Monday, Feb 07, 2005
Life's about Q&A
Diplomat-writer Vikas Swarup's first novel "Q and A" revolves around a TV quiz show

For two months in 2003, when he was Counsellor at the Indian High Commission in London, Vikas Swarup was engaged in a task of absolute secrecy. Even his colleagues weren't in on it. Every evening, after getting home from work, he would plunge into research on a suspiciously eclectic range of subjects — voodoo, Dharavi, the 1971 India-Pakistan war, the Taj Mahal, rabies — and pursue them in astonishing depth. And then, over the weekends, he wrote his novel.
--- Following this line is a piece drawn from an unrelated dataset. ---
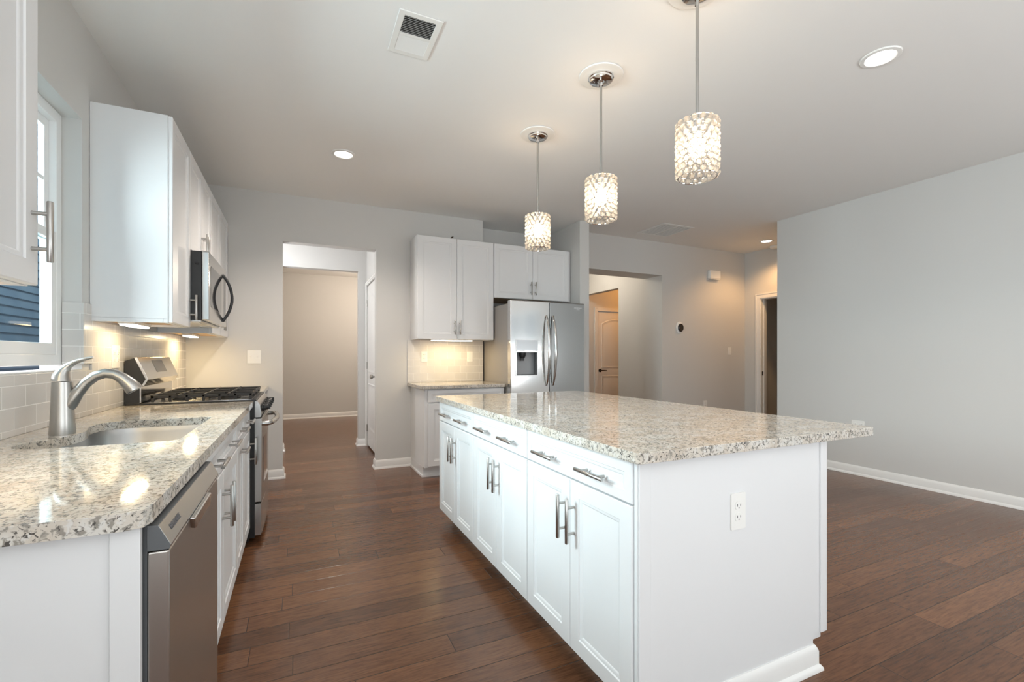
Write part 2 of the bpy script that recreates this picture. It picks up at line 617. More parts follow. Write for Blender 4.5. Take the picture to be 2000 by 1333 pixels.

"Q and A" is Swarup's episodic thriller that revolves around a popular television quiz show. And by the time he got on to promoting the book two weeks back,"Q and A" had already been signed up for translation into 15 languages — including Serbian! — optioned by BBC's Film Four for a movie adaptation, and spotted by a West End producer as a potential musical.
"Nobody suspects it, but there's a whole subterranean world that starts operating as soon as a book gets into a publisher's hands," says Swarup.
The plot
In "Q and A," the improbably named Ram Mohammad Thomas, a destitute 18-year-old waiter, wins the jackpot on "Who wants to win a billion?" and is promptly arrested for suspected fraud. Over the course of 12 chapters, Thomas explains to a friendly neighbourhood lawyer how, by sheer coincidence, the quizmaster had happened to ask him questions that his life had taught him the answers to.
"I accept the charges that Thomas' win was just luck," says Swarup. "But I also wanted to point out that knowledge isn't necessarily an asset of the upwardly mobile, and that it is innate in all of us."
"Q and A" isn't the typical first novel of an IWE author; there is no glossary of Indian terms, no "karma-dharma exotica," as Swarup puts it. "I wanted to write something different, not the run-of-the-mill Indian family saga," he says. It was a calculated choice; Swarup rabidly read Indian writers such as Arundhati Roy, Manil Suri and Raj Kamal Jha to avoid what British publisher Jane Lawson called "the Arundhati Roy trap," involving "quasi-poetic flourishes... that have become a shade too cloying."
It helped that Swarup wasn't one of those people who had dreamed of literary stardom since age five. "I was posted in Addis Ababa for 10 years, where the pace of life was glacial. I could have written three or four novels then if I had wanted to," he says. "But the bug just never caught me. Only after I moved to London, which is such a literary and cultural hub, did I start thinking about it."
As with Thomas, other happy coincidences fell into place. Swarup, an avid quizzer in college, keenly tracked the popularity of "Who wants to be a millionaire?" and a related cheating scandal in Britain, read an inspirational article on Indian slum children using mobile Internet facilities, sent four-and-a-half chapters of his book to an unknown agent by e-mail, and finished the last page a day before moving back to New Delhi.
"Which was just as well, because in Delhi, my schedule is killing," says Swarup, now aide to External Affairs Minister Natwar Singh. It's easy to believe; in the space of 10 minutes, he gets three phone calls, including one about Sonia Gandhi's schedule for the next day"My schedule now is 9 to 9, so I can't even begin to think of writing my next novel. It just means that I shall have to choose my next posting very carefully, indeed!"